# Goal of the exercise
Please repeat all of the lines that follow, exactly as written.

# Available data
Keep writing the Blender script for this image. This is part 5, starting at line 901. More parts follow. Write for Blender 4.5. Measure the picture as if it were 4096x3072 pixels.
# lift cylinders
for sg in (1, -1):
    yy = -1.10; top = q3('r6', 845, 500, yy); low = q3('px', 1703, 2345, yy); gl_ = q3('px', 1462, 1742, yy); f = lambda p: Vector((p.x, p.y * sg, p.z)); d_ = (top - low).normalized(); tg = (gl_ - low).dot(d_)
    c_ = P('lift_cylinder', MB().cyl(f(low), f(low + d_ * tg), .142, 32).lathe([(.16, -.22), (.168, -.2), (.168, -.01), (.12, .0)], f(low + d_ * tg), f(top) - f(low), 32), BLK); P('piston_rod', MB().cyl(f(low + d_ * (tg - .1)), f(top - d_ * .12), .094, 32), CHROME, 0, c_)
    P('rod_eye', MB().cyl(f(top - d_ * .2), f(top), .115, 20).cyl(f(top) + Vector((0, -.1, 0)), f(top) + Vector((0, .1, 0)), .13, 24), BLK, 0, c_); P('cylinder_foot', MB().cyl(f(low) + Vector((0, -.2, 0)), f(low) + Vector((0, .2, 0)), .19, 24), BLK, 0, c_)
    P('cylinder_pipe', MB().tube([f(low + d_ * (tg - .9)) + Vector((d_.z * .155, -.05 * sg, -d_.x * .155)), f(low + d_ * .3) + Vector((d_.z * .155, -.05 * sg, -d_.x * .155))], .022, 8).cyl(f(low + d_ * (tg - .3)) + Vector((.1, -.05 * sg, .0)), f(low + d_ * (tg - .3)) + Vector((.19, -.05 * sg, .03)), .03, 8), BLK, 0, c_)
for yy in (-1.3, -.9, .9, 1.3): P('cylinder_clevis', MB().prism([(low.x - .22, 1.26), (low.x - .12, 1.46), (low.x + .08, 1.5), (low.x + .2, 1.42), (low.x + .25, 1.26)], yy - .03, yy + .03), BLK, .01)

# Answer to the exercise
Keep writing the Blender script for this image. This is part 5, starting at line 901. More parts follow. Write for Blender 4.5. Measure the picture as if it were 4096x3072 pixels.
# lift cylinders
for sg in (1, -1):
    yy = -1.10; top = q3('r6', 845, 500, yy); low = q3('px', 1703, 2345, yy); gl_ = q3('px', 1462, 1742, yy); f = lambda p: Vector((p.x, p.y * sg, p.z)); d_ = (top - low).normalized(); tg = (gl_ - low).dot(d_)
    c_ = P('lift_cylinder', MB().cyl(f(low), f(low + d_ * tg), .142, 32).lathe([(.16, -.22), (.168, -.2), (.168, -.01), (.12, .0)], f(low + d_ * tg), f(top) - f(low), 32), BLK); P('piston_rod', MB().cyl(f(low + d_ * (tg - .1)), f(top - d_ * .12), .094, 32), CHROME, 0, c_)
    P('rod_eye', MB().cyl(f(top - d_ * .2), f(top), .115, 20).cyl(f(top) + Vector((0, -.1, 0)), f(top) + Vector((0, .1, 0)), .13, 24), BLK, 0, c_); P('cylinder_foot', MB().cyl(f(low) + Vector((0, -.2, 0)), f(low) + Vector((0, .2, 0)), .19, 24), BLK, 0, c_)
    P('cylinder_pipe', MB().tube([f(low + d_ * (tg - .9)) + Vector((d_.z * .155, -.05 * sg, -d_.x * .155)), f(low + d_ * .3) + Vector((d_.z * .155, -.05 * sg, -d_.x * .155))], .022, 8).cyl(f(low + d_ * (tg - .3)) + Vector((.1, -.05 * sg, .0)), f(low + d_ * (tg - .3)) + Vector((.19, -.05 * sg, .03)), .03, 8), BLK, 0, c_)
for yy in (-1.3, -.9, .9, 1.3): P('cylinder_clevis', MB().prism([(low.x - .22, 1.26), (low.x - .12, 1.46), (low.x + .08, 1.5), (low.x + .2, 1.42), (low.x + .25, 1.26)], yy - .03, yy + .03), BLK, .01)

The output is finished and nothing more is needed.